On the right attack, No. 13 battery for four guns was finished and armed on the night of the 21st April. It was situated to the left of the second parallel near the Woronzoff ravine. Between eight and ten thousand sand-bags swelled its dimensions into a noble field construction. The men of the corps who gave it form from the engineer’s trace, finished it off with something like artistic neatness. The defences of the battery were improved by the addition of lock traverses across the boyau on its left. This was perhaps the first battery built during the siege entirely of sand-bags; and though well ploughed with shot and shell, it made a fair resistance. Its bags frequently burst, and gaps were often made in its puffed-up features, while the pent-up sand was showered over the battery as if winnowed by the wind. There was no lack of the reliable sand-bag, however, and the damages sustained were always expeditiously repaired.
During the same night the embrasures of No. 9 battery on the left attack were nearly all cut through by the sappers and the openings covered up again with masks before daylight. By the 23rd, at night, the remaining mouths were opened and the cheeks of all were flattened by a few parting plashes of the spade. Grim guns occupied the spaces, and at the proper moment No. 9 co-operated with the other works in shelling the enemy’s defences. In the formation of the battery, corporal Robert Hanson of the 7th company, displayed great zeal and ability in superintending a detachment of the 50th regiment, of whose exertions more than once creditable mention was made.
So well in range was No. 10 battery on the left attack it was hazardous to venture into it. Still it was necessary to furnish it quickly with a magazine. To obtain the chance of executing the work in day-time, a temporary blind of sand-bags was thrown up in front of the site during the night, and the sapper carpenters and miners took their stations behind the screen at dawn. The delving and blasting for a durable foundation were done in broad daylight; then up went the frame, and the sheeting followed, covered for a roof with timbers, sand-bags, and earth; and in a few days, without casualty among the builders, the magazine was completed.
Whatever accidents or failures in arrangements took place with the line contingents by which they were late for the trenches or not provided, the sappers always appeared in the lines and turned to the work with great ardour. As an instance, it may be mentioned, that the trench party of twenty-eight sappers were, on the 22nd April, three hours in the batteries before the morning relief arrived, during which, besides attending to various matters of essential detail, they levelled two crumbling embrasures in the 21-gun battery, and rebuilt them for action with stout revetments in little more than two hours.
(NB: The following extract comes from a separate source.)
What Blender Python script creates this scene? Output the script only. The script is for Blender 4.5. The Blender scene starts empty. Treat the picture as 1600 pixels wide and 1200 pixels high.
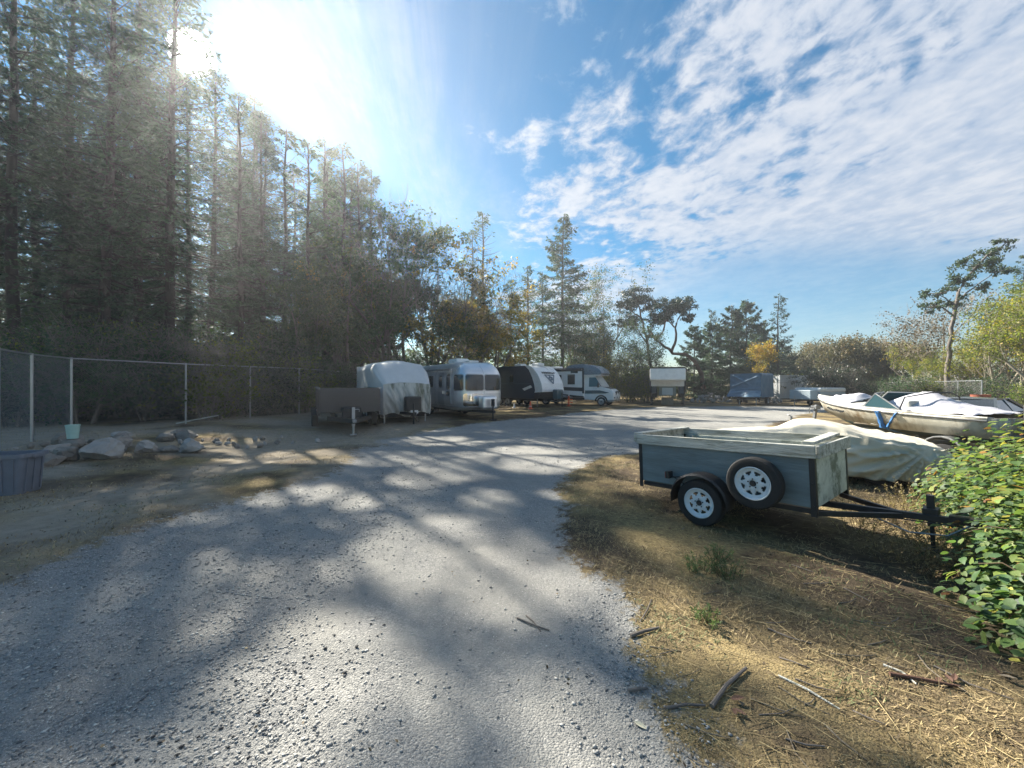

Too inexorable was the siege to allow any relaxation in the development of the lines, and every day added to the accumulation of posts and duties which called for the anxious attention and valorous exertions of the engineers. The officers were severely wrought and the casualties among them spoke of their labours and exposure. The sappers likewise were greatly overtasked. Some nights they were in the trenches as long as the darkness lasted, and then only left to repeat their long vigils the ensuing night. Next day, perhaps, they would be permitted to rest for a few hours, when at noon some camp duty, some hutting or draining, the making of fascines, or the execution of a tedious round of et cetera, absorbed the remaining portion of the day. The approaching night or the next, again saw them at work in the far-spreading trenches. For several months this was their constant routine, when, happily, reinforcements arriving, they were, in degree, relieved from an excess of fatigue and watchfulness which, were it not for their hardihood, would have considerably diminished their weak files.
It has been remarked that the sappers exhibited less ingenuity and application of resource in their camp arrangements than many regiments in the Crimea. Much skill was shown by some corps in the use of contrivances and rural expedients for rendering their locations comfortable within, and pleasing and picturesque without. All these devices were strangely absent among the sappers. Oddly enough this seems; but it is easily accounted for by the fact, that the men, more constantly at work than other troops, were too tired to seek for superfluous comforts when ordinary ones satisfied their few wants. Indeed they had no leisure to busy themselves about extraneous conveniences.[[181]]
Overworked as the linesmen were, the regiments possessed facilities for carrying out domestic minutiæ which wore off the rougher asperities of a trying campaign. To most of them washermen were appointed who attended to the concerns of the regimental laundry and ensured to the men the comfort of wearing clean linen. Such was not the good fortune of the sappers. Every man was wanted for some absolutely pressing duty, and it was only when the caprices of chance threw in their way a vagrant interval that they could seek to afford themselves the companionship of a well-washed shirt. From this cause it can occasion no wonder that the men were often foul and distressed by vermin. In this condition there were not a few who would steal at times into some cave to relieve themselves in silence of the loathsome brood. No perseverance, however, was sufficient to free them from the creeping things which swarmed in every seam and around every fretted hole of their threadbare clothes. So extreme was this discomfort felt by many poor fellows, that a general officer of the corps, who took great interest in the feeble and attenuated invalids as they landed at Portsmouth from the Crimea, was constrained officially to represent the pitiable state in which he found them. Comparatively of all the troops they were the most miserable and sympathising with their misfortunes, the general and his benevolent lady generously supplied the sufferers with clean linen and apparel.
Then, again, though sufficient food was afforded them, it was not of that description and variety to give the pioneer adequate strength and cheerfulness to bear up against his depressing toils. Hard biscuit, salt beef and pork formed the staff of the military regimen. Now and then they enjoyed the luxury of tasting fresh meat. None of the sappers at this time could command sufficient relief from front duty to master the mysteries of the cuisine so as to manufacture anything like a relishable meal. This was left as an achievement for after times when the inimitable Soyer superintended the military kitchens. Many hardy men at last broke up; and one hale fellow—the type of many more—in alluding to his trials on account of the rations, observed, “My teeth are the only parts that are failing me!” Hardship was unequal to make an inroad upon that strong man’s frame, but flinty biscuit and tough beef spoiled the efficiency of an apparatus which, under other circumstances, might have stood his need for half a century. He then added, “all the money I can get goes for soft bread to ease my teeth and mitigate the aching of my jaws. The French come round with it almost every day, and we give 2s. 6d. and sometimes 3s. for a three-pound loaf!” Those indeed were hard times and the prices such as would be excessive in a famine.